◆ **Your task**
Please write out the lines of the data exactly, beginning with the first and ending with the line containing "PENDANT_W, GLOBE_R = 24.0, 19.0"; leave the pictures behind.

◆ **Given information**
::::::::::
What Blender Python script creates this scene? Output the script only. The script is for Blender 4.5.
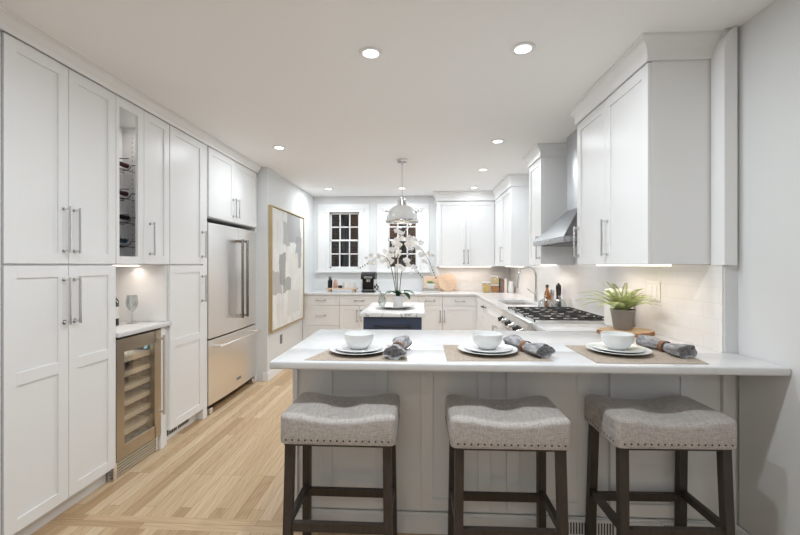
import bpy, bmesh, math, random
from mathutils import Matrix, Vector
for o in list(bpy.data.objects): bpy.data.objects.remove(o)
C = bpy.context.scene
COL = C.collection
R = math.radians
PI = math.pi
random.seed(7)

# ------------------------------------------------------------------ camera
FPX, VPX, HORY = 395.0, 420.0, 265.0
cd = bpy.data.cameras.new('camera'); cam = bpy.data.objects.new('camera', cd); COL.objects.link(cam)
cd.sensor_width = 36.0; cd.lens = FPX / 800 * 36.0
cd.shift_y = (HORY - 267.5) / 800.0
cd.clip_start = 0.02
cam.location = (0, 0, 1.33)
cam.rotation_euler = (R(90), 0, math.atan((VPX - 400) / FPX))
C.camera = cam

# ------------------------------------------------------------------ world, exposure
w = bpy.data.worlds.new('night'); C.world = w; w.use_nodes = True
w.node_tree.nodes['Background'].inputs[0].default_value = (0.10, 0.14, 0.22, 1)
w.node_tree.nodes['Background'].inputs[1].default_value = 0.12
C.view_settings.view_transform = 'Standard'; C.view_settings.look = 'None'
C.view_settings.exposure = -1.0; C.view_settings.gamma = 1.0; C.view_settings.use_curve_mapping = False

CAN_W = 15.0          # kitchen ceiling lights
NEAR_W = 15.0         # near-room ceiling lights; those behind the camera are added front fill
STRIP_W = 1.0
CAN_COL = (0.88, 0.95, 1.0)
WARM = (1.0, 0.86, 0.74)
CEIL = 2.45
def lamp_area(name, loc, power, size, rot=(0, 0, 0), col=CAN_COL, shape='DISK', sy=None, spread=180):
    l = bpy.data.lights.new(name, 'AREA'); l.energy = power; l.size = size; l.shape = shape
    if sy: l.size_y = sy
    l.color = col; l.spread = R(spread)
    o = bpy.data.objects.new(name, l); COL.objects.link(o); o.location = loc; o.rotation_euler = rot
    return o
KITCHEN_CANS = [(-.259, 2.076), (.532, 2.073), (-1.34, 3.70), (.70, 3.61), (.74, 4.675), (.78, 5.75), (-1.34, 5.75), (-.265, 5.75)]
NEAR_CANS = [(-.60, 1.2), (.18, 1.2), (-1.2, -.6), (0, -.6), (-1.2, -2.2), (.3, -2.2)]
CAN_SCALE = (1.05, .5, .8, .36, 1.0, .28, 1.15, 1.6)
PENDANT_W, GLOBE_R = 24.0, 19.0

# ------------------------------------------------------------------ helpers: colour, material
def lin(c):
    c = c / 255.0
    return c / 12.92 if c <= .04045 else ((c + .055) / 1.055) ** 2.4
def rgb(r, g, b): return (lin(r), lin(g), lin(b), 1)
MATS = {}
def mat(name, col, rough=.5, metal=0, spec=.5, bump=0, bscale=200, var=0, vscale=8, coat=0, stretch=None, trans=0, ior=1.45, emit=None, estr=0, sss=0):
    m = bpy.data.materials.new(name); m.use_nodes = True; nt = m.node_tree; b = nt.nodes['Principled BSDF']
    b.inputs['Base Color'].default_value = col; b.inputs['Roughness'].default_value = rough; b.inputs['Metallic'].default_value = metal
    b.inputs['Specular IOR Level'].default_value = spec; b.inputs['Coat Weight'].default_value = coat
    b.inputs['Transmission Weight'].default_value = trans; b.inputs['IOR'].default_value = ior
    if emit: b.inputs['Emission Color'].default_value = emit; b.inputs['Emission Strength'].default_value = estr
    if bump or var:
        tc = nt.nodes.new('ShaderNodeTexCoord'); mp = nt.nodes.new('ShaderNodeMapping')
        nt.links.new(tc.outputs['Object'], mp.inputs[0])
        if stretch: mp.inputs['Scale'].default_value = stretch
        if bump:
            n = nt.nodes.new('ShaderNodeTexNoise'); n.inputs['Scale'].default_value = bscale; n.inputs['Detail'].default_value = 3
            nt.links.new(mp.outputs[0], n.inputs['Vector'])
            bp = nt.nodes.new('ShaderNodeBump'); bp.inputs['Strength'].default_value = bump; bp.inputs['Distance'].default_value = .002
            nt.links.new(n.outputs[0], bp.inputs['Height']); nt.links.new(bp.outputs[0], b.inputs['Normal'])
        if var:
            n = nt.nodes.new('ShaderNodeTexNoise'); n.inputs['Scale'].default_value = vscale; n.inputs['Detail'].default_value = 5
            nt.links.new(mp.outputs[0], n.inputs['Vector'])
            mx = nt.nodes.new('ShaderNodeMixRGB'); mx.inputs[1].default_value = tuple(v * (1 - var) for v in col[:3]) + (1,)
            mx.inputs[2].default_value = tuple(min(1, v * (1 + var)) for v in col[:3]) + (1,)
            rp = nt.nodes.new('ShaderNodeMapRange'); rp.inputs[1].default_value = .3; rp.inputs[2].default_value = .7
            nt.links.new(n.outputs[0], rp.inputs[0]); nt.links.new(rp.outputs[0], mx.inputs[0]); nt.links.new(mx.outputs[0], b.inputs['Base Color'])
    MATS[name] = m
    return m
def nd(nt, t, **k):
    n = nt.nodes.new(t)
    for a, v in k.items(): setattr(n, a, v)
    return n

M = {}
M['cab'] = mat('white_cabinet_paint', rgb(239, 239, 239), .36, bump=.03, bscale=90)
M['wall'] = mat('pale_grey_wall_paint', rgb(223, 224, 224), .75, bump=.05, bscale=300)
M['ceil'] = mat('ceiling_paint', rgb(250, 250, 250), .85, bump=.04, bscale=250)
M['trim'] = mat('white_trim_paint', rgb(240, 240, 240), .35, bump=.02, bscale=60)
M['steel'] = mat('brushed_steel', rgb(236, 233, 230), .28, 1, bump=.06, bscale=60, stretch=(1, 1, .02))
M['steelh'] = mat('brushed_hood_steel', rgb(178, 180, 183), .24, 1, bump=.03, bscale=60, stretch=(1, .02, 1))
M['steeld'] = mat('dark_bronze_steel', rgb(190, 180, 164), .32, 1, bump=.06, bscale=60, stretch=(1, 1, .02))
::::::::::
◆ **Answer to the problem**
What Blender Python script creates this scene? Output the script only. The script is for Blender 4.5.
import bpy, bmesh, math, random
from mathutils import Matrix, Vector
for o in list(bpy.data.objects): bpy.data.objects.remove(o)
C = bpy.context.scene
COL = C.collection
R = math.radians
PI = math.pi
random.seed(7)

# ------------------------------------------------------------------ camera
FPX, VPX, HORY = 395.0, 420.0, 265.0
cd = bpy.data.cameras.new('camera'); cam = bpy.data.objects.new('camera', cd); COL.objects.link(cam)
cd.sensor_width = 36.0; cd.lens = FPX / 800 * 36.0
cd.shift_y = (HORY - 267.5) / 800.0
cd.clip_start = 0.02
cam.location = (0, 0, 1.33)
cam.rotation_euler = (R(90), 0, math.atan((VPX - 400) / FPX))
C.camera = cam

# ------------------------------------------------------------------ world, exposure
w = bpy.data.worlds.new('night'); C.world = w; w.use_nodes = True
w.node_tree.nodes['Background'].inputs[0].default_value = (0.10, 0.14, 0.22, 1)
w.node_tree.nodes['Background'].inputs[1].default_value = 0.12
C.view_settings.view_transform = 'Standard'; C.view_settings.look = 'None'
C.view_settings.exposure = -1.0; C.view_settings.gamma = 1.0; C.view_settings.use_curve_mapping = False

CAN_W = 15.0          # kitchen ceiling lights
NEAR_W = 15.0         # near-room ceiling lights; those behind the camera are added front fill
STRIP_W = 1.0
CAN_COL = (0.88, 0.95, 1.0)
WARM = (1.0, 0.86, 0.74)
CEIL = 2.45
def lamp_area(name, loc, power, size, rot=(0, 0, 0), col=CAN_COL, shape='DISK', sy=None, spread=180):
    l = bpy.data.lights.new(name, 'AREA'); l.energy = power; l.size = size; l.shape = shape
    if sy: l.size_y = sy
    l.color = col; l.spread = R(spread)
    o = bpy.data.objects.new(name, l); COL.objects.link(o); o.location = loc; o.rotation_euler = rot
    return o
KITCHEN_CANS = [(-.259, 2.076), (.532, 2.073), (-1.34, 3.70), (.70, 3.61), (.74, 4.675), (.78, 5.75), (-1.34, 5.75), (-.265, 5.75)]
NEAR_CANS = [(-.60, 1.2), (.18, 1.2), (-1.2, -.6), (0, -.6), (-1.2, -2.2), (.3, -2.2)]
CAN_SCALE = (1.05, .5, .8, .36, 1.0, .28, 1.15, 1.6)
PENDANT_W, GLOBE_R = 24.0, 19.0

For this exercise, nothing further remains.